Bien au contraire, c’est pendant la présidence allemande du conseil de l’UE que la mise de la neutralité carbone de l’UE sous le contrôle du TCE a été suggérée et ça sera peut-être pendant la présidence française que cette proposition sera confirmée si un accord de ‘modernisation’’ du TCE est atteint le 24 juin. A moins que, comme promis par le président de la République le soir de sa réélection, le gouvernement français décide d’être à la hauteur des enjeux climatiques et déclenche avant la fin de la présidence française du conseil de l’UE la sortie collective des Etats membres du traité sur la Charte de l’énergie.

Si le gouvernement français ne passe pas des paroles à l’action, alors seule une action en justice à la Cour européenne des droits de l’homme pourrait imposer le retrait collectif des pays de l’UE de ce traité climaticide. La réussite d’une action de cette nature prendra très probablement plusieurs années pendant lesquelles les investissements existants dans les énergies fossiles continueront à être protégés dans l’UE par un traité du siècle dernier qui pourrait enfermer l’Afrique à jamais dans le carbone.

Pour accéder aux graphiques et hyperliens, lire l’article sur le site original

Références
↑1 L’intégration des tribunaux d’arbitrage privés dans les traités commerciaux a vu le jour après la décolonisation et sous pression des multinationales basées en Europe.
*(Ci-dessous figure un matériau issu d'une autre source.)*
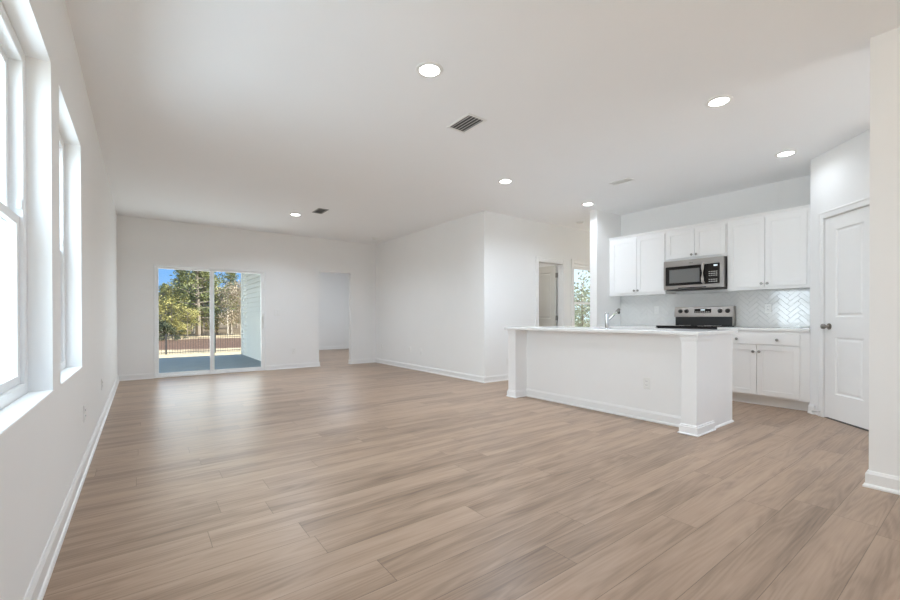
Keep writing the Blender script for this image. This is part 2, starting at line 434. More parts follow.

Ces dernières ont justifié le besoin d’arbitres neutres en raison de leur méfiance vis-à-vis des tribunaux locaux dans le règlement des différends qui les opposaient à des gouvernements nationalistes qui n’hésitaient pas à exproprier les investisseurs étrangers pour mettre en place des politiques de développement.
↑2 L’assistance technique financée par l’UE dans le cadre de la mise en œuvre des objectifs d’accès à une énergie propre pour tous en 2030 a notamment été partiellement utilisée pour former les experts africains au TCE. Plus récemment, dans le cadre d’un projet d’aide à la mise en place d’une gouvernance moderne de l’énergie dans les pays de l’Afrique de l’Ouest, l’UE finance depuis 2019, à travers le 11e fonds européen de développement, l’accueil par le secrétariat du TCE d’experts nationaux en vue de préparer l’adhésion de leurs pays au TCE.
↑3 Voir résumé pour décideurs (page 64, section E6.4), Chapitre 14 (page 82, lignes 7 à 19), Chapitre 15 (page 66, lignes 5 à 13
↑4 Modernisation of the Energy Charter Treaty : A global tragedy at a high cost for taxpayers, OpenExp, 2020
↑5 Loi Hulot, contributions des lobbies au Conseil d’Etat, Les Amis de la Terre, 2018
↑6 Il est important de noter que le Canada n’est pas signataire du TCE, mais que cela n’empêche pas un investisseur Canadien d’utiliser le TCE en procédant à une simple domiciliation de l’une de ses filiales dans un pays signataire du traité.
↑7 Öffentlich-rechtlicher Vertrag zur Reduzierung und Beendigung der Braunkohleverstromung in Deutschland
↑8 Cet accord prévoit une sortie du charbon en 2038 et si possible en 2035.
↑9 Une étude publiée par le think tank allemand OKO institut a montré que la compensation proposée par le gouvernement allemand était trop élevée et injustifiée au regard de l’investissement fait
↑10 Il est fort possible que le nombre de cas soit supérieur car les investisseurs et les gouvernements n’ont pas obligation de rendre public les litiges en cours.
↑11 Dans le cadre du TCE, les investisseurs européens sont considérés comme étrangers dans les autres pays de l’UE.
↑12 Ibid
↑13 Voir résumé pour décideurs du 3e volet du rapport du GIEC (Page 12, section B4.1
↑14 ERSE admite « sobrecompensação » aos produtores de eletricidade
↑15 Ibid
↑16 Les négociations pour la modernisation du TCE ont démarré en juillet 2020.
↑17 Les membres de ce comité sont listés à partir de la page 4
↑18 Marianne, Climatico, Libération, L’humanité, Le Monde
↑19 Chaque cycle de négociations dure environ une semaine et est précédé par plusieurs réunions multilatérales et bilatérales.
↑20 Ce budget est calculé en considérant une répartition juste du budget carbone restant qui intègre les émissions cumulées de l’UE depuis le début de l’industrialisation et le budget carbone mondial estimé par le GIEC pour éviter un réchauffement de plus de 1.5°C d’ici la fin du siècle avec une probabilité de l’ordre de 83%.
↑21 Ce budget a été estimé par le GIEC à 300 Gt pour une probabilité de l’ordre de 83%
↑22 La clause de survie fait prolonger de 20 ans après la sortie du TCE la protection des investissements déjà faits dans les pays qui en sortent.
↑23 Voir www.endfossilprotection.org pour connaître toutes les mobilisations pour le retrait collectif des pays de l’UE du TCE.
↑24 Voir résumé exécutif du rapport de l’AIE sur les investissements dans le secteur de l’énergie.